Iain M. Banks - his "Culture" series never stops being enjoyable, eye-opening, with a terrific sense of humor.  There is no need to read this series in order.  I have found great pleasure in every one that I've read so far (six of the nine).  I started out with the second book, "The Player of Games" and it's as good a place to begin as any, though you could just as easily go with last years' "Surface Detail" or "Matter" from 2008.

Charles Stross - I highly recommend getting a grip on his literary stylings by picking up either "Glasshouse" or "Saturn's Children", both are stand-alone novels though he is working on a follow-up to SC.  If you enjoy SciFi short stories, I had a great time with "Wireless", a collection of stories written over the past decade.

Vernor Vinge - as far as I have been able to determine; read anything he has written.  His most recent book, "Rainbow's End" is not one of his more critically acclaimed, and I still thought it was marvelous.  Don't miss either the 1993 "A Fire Upon the Deep" (which I haven't finished yet, but can still recommend.  "Hugo" agrees with me, as he won the award that year) or 1999's "A Deepness in the Sky".  Pure genius.  

Paolo Bacigalupi - he is fairly new, though he has been around writing short stories for a while, but his 2009 debut novel "The Windup Girl" is not to be overlooked.  

Peter F. Hamilton - Though I haven't read a whole lot of his many works, what I have read I absolutely loved.  "Pandora's Star" and it's sequel (which is really Part 2 of the same book) "Judas Unchained", might be the best books I've read since I stated this, a little over 2 years ago.  If not, they are certainly right up there.  

(Please check back periodically as I add to this list)


  1. Has anyone ever suggested Ursula K. Le Guin to you?
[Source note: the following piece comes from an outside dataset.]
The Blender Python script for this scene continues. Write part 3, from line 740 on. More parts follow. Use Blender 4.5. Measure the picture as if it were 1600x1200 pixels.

She's American, and wrote some books I read quite a few years ago, The Dispossessed and The Left Hand of Darkness. Both Hugo a Nebula winners in their years.

    I rarely remember the plot of a book, but I do remember if I was blown away by it, and those two did it for me, albeit 30 some years ago. Wish I could remember why.

    Hey! Did I get to leave your first comment?

  2. Yes indeed! My very first comment. I know I don't have the first comment on your blog, but I do have the honor of the first comment on your "About the Inquisitor". ;)

    No indeed. I'm not familiar with Le Guin. I have been looking for female authors who fit "hard sci fi" mold.

    I read a good book by an author named Elizabeth Bear ("Undertow"). She doesn't always steer clear of the supernatural, but she pretty much did in the book I read and, according to the reviews, has some others I'll probably enjoy just as much.

    She was kind enough to point me in the direction of a number of women who write in the genre I'm interested in, via an email, and I'm gong to look into to some of them. Apparently sexism is alive and well (or sick as we may view it) even in science fiction. She tells me that a number of women only use their first initials or even pen under male names so that their book sales won't suffer. Well, to be precise, she DID NOT say that this is the reason - only that it happens.

    That's just crazy. Like I told her, I WANT to get the female perspective on this stuff. I guess not all readers feel that way though.

  3. We have a well respected (I think) female science fiction writer that posts on a Mystery Newsgroup I belong to. I'm blanking on her name, but I'll dig it out.

    It's funny, in the mystery genre, we have this bright line demarcation also, about what we call the "woo" books. Those with a supernatural element, to sort of beef up the mystery. I found that a surprisingly large % of people on that group are atheists (one of them turned on the little light bulb over my head that got me headed where I've ended up, as SI), and most of them do NOT like any books with woo.

    I read a series by John Connolly, an Irish writer who touches on the spooky in his books, but only tangentially. He handles it really well, so that when I read his books, I can rationalize the woo as something that's going on in his mind, not in reality, and it works. He writes such good books, and is so much fun in person, I hate to discount what he writes over that. I usually have a couple of beers with him when he comes to town for a signing.

    Suzy Charnas! Just remembered her name (she uses an alias online). Looked her up but quickly and she doesn't look like she's up your alley.

  4. Le Guin is great. I met her in college (also lucky enough to meet Asimov there, too). The early part of the Foundation series is my favorite Sci-Fi knock at religion, btw.

  5. I'm not surprised that British sci-fi authors outclass most American authors. I always preferred British children's authors when my kids were growing up, and British spy novels are often better than American ones. One could probably say the same about British mystery writers too. As far as TV shows, British comedies are often better than American ones. Why are Americans exceptional again?

  6. I see you mentioned quite a few newer novels which is great! As you defined it, hard sci-fi builds upon our current scientific knowledge, and I find it easier with newer books that are scientifically up to date (so build upon humanities most recent ideas).
    Anyway, I really wanted to recomend Hannu Rajaniemi - The Quantum Thief. It might seem a bit "supernatural" in a way (no more than Ian M Banks in most culture novels), as it really plays maybe a bit too freely with some concepts, but it is the best I've read dealing with quantum mechanics in a "realistic" way and to such depth.

    Also, I don't know if you tried, but I think you would like Stephen Baxter, there's a lot of his to read, but I think maybe Destiny's Children trilogy is a good place to start, or there are quite a few newer novels which are decent (like Flood and Ark).

  7. Quantum Thief was already on my Amazon "wish list", but I'll move it up on your recommend. Thanks.

  8. I think you should definitely check out Greg Egan. Diaspora is a good starting point.